Ao revés, pelos primados da lei, deve-se possibilitar meios e condições econômicas para que a empresa supere a situação de crise.” (Recurso Especial nº 1.173.735, Rel. Min. Luis Felipe Salomão, j. em 22.04.2014. Destacamos.)
Sob esse enfoque e com fundamento em razões de interesse público, devidamente motivadas, é possível entender pela manutenção do ajuste com empresa em recuperação judicial, mesmo que o contratado se encontre em condições de irregularidade fiscal e/ou trabalhista, notadamente quando o objeto contratual é de extrema necessidade à Administração e está sendo regularmente executado pelo contratado.
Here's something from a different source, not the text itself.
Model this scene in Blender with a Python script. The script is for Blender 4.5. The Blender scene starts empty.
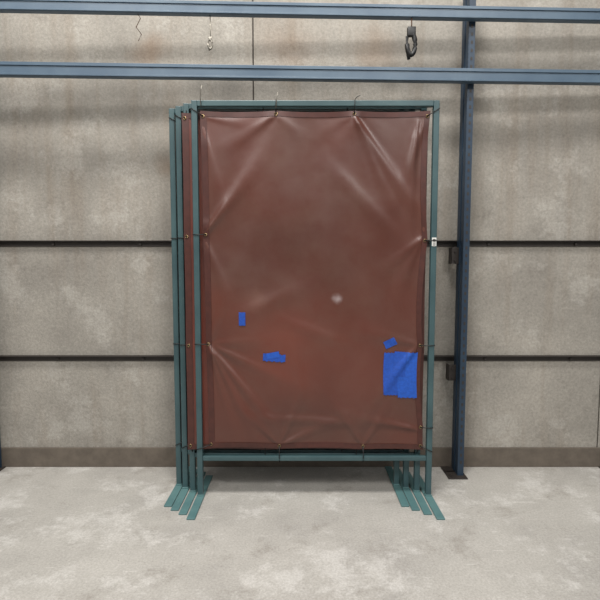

Isso porque nem toda infração a obrigações contratuais implicará automaticamente na dissolução do contrato.
Nesse contexto, seria admitida a prorrogação do contrato caso a recuperação judicial e as eventuais irregularidades existentes não afetassem a relação contratual havida com a Administração.
Não obstante, o Regulamento de Licitações e Contratos da Consulente estabelece que pode constituir motivo para a rescisão contratual a homologação de plano de recuperação extrajudicial ou deferimento de recuperação judicial, caso não seja prestada garantia suficiente para o cumprimento das obrigações contratuais.
Destacamos que o Regulamento não impõe a imediata rescisão do ajuste, podendo prevalecer o entendimento acima exarado. A cautela residirá em verificar, além da vantajosidade em manter o ajuste, se a contratada possui condições de prestar garantia em patamar suficiente ao cumprimento das obrigações contratuais. Caso se entenda relevante a prestação da garantia, se a empresa não ofertar a rescisão deverá ser ponderada e a prorrogação não poderá ser realizada.